Welche Bedeutung kommt dem Überwältigungsverbot im Kontext eines werteorientierten Geschichtsunterrichts zu? Der Anspruch, Werte nicht einfach zu vermitteln, sondern einerseits eine diskursive Auseinandersetzung mit ihnen zu ermöglichen und sie andererseits auch selbst vorzuleben, ist ein anspruchsvolles und nicht immer konfliktfreies Unterfangen. Der Vortrag diskutiert nicht nur, wie das Überwältigungsverbot aus geschichtsdidaktischer Perspektive zu verstehen und unterrichtspragmatisch umzusetzen ist, sondern führt zudem vor Augen, warum es eine in politischen und wertebezogenen Fragen neutrale Geschichtslehrkraft nicht geben kann und auch nicht geben darf.
Wie verhält sich das Kontroversitätsgebot zum geschichtsdidaktischen Prinzip der Multiperspektivität? Der Vortrag erörtert das Prinzip als fachspezifische Profilierung und Erweiterung des zweiten Konsenssatzes. Dabei werden nicht nur mögliche Herausforderungen, vor denen Lehrkräfte bei der Umsetzung des Kontroversitätsgebots stehen, skizziert, sondern auch die Frage nach möglichen Grenzen des Gebots gestellt. Diskutiert wird, ob auf die Wahrnehmung von Kontroversität nicht die Suche nach einer möglichst großen „Konsensobjektivität“ (Lübbe) folgen muss und ob der Konsenssatz nicht einer Erweiterung um ein „Prinzip der Ungewissheit“ (Dahrendorf) bedarf.
Was bedeutet die im dritten Konsenssatz geforderte Befähigung der Schüler*innen zum politischen Handeln aus geschichtsdidaktischer Perspektive?
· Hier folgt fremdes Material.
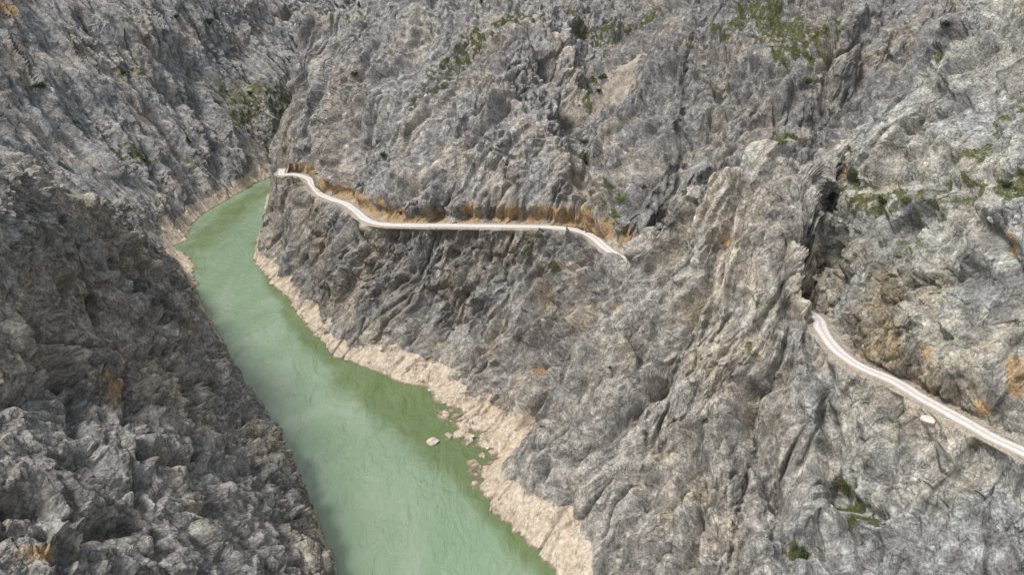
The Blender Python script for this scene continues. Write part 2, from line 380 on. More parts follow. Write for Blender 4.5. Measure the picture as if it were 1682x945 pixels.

Im Fokus des Vortrags stehen sowohl die Lernenden als auch die Ziele historischen Lehrens und Lernens. Vor dem Hintergrund einer fachspezifisch profilierten Subjektorientierung diskutiert der Beitrag, ob in der Befähigung zum historischen Denken und zum kompetenten geschichtskulturellen Handeln eine sinnvolle Schärfung des Konsenssatzes aus geschichtsdidaktischer Perspektive gesehen werden kann und welche Konsequenzen damit für die Praxis historischen Lehrens und Lernens verbunden wären.